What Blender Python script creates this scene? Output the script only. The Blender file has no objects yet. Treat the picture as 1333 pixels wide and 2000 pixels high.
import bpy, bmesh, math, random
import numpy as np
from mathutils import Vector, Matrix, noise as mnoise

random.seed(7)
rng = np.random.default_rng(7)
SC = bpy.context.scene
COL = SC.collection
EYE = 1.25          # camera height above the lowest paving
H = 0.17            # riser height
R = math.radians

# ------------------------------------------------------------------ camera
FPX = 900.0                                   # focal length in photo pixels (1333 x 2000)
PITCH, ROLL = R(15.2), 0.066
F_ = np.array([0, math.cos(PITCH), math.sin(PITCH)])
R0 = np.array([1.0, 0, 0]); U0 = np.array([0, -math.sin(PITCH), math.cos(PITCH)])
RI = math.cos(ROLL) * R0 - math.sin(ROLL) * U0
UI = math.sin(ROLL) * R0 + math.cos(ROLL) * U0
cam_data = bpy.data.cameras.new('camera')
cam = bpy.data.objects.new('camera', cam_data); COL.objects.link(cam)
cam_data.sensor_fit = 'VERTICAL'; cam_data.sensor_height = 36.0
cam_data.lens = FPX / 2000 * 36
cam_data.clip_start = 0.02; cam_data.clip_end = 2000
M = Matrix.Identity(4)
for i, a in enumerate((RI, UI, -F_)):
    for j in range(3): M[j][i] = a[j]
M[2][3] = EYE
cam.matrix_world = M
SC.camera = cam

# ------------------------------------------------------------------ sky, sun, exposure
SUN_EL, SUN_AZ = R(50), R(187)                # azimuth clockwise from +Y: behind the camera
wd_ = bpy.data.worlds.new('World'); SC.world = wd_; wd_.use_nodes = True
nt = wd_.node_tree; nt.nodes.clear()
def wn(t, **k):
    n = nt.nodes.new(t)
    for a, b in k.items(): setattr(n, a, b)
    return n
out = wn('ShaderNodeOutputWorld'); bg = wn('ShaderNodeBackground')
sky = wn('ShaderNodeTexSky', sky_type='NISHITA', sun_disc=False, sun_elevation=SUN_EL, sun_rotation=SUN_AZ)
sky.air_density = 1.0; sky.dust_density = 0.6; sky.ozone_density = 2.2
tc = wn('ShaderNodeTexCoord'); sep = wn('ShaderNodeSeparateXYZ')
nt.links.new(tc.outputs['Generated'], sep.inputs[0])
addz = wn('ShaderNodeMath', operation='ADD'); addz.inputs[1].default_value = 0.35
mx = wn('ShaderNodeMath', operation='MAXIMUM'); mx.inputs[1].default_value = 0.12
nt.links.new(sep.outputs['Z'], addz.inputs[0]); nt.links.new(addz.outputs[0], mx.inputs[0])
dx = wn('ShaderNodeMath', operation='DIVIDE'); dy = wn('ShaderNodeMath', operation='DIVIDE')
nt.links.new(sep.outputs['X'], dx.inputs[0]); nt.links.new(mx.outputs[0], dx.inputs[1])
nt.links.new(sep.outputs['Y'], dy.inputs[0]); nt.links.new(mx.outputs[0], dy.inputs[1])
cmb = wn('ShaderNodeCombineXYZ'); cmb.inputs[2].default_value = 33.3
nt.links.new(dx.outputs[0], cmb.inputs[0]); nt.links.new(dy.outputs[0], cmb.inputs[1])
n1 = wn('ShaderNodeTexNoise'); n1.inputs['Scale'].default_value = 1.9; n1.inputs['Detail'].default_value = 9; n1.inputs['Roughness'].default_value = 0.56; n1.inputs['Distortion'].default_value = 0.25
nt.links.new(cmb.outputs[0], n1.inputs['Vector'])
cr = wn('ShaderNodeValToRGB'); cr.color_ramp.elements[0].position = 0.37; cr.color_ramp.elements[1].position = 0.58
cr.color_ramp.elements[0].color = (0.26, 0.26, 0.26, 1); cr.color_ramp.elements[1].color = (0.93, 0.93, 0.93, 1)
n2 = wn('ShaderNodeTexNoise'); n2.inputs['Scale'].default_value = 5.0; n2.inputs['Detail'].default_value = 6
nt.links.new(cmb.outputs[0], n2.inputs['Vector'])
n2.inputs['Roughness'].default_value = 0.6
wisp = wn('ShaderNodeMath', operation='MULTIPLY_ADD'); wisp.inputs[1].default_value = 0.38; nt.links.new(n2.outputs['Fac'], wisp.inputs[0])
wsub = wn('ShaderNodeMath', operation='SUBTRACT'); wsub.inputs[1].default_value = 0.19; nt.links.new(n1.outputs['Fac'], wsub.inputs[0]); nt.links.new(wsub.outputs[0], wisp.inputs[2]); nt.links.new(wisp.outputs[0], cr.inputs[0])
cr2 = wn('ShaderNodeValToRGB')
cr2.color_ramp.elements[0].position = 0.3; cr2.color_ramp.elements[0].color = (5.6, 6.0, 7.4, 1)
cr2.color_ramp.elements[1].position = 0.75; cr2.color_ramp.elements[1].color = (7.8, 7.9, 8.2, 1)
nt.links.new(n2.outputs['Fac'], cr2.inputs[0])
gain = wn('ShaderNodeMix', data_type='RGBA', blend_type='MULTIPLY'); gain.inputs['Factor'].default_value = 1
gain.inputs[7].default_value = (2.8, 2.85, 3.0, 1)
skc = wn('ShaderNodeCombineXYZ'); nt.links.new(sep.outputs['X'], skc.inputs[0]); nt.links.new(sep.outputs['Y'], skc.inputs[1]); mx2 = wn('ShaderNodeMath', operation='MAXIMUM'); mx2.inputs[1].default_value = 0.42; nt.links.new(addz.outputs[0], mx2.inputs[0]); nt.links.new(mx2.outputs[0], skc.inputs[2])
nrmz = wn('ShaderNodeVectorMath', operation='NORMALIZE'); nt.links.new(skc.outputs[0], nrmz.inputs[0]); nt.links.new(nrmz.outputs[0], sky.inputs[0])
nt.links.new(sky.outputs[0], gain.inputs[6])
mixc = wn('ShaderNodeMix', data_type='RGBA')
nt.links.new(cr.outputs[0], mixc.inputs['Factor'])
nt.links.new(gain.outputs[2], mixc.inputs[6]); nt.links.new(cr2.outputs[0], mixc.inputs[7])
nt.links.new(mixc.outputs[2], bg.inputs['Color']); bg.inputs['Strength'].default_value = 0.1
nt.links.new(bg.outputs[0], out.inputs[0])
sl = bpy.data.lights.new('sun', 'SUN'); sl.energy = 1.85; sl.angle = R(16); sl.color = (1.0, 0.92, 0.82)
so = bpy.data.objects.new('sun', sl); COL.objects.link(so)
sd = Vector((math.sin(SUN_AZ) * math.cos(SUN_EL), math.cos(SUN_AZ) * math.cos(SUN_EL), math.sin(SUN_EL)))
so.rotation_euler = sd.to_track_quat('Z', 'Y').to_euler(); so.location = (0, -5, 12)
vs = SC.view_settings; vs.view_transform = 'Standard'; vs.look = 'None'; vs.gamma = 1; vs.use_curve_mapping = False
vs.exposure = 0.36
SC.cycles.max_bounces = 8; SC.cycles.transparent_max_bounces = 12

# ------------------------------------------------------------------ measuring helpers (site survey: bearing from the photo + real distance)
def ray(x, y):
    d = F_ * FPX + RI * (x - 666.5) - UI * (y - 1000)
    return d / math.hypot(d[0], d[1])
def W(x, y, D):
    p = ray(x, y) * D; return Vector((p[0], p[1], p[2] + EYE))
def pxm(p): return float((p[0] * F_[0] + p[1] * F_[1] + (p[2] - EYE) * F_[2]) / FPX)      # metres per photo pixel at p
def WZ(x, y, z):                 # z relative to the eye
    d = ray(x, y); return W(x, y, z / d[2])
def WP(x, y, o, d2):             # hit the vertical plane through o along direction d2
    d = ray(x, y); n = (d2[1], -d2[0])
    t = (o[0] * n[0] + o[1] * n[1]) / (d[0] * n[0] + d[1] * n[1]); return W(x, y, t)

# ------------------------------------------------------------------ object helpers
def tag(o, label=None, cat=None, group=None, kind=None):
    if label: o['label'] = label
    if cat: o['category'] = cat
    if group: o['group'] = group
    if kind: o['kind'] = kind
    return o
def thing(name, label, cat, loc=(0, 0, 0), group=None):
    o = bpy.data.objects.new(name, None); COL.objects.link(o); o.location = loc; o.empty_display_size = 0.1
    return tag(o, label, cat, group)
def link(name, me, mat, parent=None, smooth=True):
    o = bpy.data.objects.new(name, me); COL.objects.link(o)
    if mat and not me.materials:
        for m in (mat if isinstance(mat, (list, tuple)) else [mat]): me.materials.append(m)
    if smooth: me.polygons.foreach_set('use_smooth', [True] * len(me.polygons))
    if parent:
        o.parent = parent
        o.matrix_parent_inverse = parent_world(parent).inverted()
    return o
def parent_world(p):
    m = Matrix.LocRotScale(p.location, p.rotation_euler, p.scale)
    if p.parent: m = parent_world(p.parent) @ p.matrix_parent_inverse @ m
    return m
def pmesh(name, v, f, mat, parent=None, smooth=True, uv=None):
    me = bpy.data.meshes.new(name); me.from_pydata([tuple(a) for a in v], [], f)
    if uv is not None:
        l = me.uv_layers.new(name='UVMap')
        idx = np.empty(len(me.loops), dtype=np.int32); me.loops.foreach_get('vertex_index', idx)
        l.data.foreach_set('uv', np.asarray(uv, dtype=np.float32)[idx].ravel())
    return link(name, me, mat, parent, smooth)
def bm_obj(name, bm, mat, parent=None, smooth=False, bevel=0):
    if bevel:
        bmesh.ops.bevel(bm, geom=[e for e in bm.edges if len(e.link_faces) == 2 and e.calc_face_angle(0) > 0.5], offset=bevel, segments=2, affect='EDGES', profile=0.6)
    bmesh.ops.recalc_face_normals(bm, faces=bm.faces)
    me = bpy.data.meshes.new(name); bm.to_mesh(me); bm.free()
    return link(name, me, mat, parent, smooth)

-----

Include the first line, the line containing "R = math.radians", and every line between them, copied exactly from the material above; output no other line.

[Task solution]:
What Blender Python script creates this scene? Output the script only. The Blender file has no objects yet. Treat the picture as 1333 pixels wide and 2000 pixels high.
import bpy, bmesh, math, random
import numpy as np
from mathutils import Vector, Matrix, noise as mnoise

random.seed(7)
rng = np.random.default_rng(7)
SC = bpy.context.scene
COL = SC.collection
EYE = 1.25          # camera height above the lowest paving
H = 0.17            # riser height
R = math.radians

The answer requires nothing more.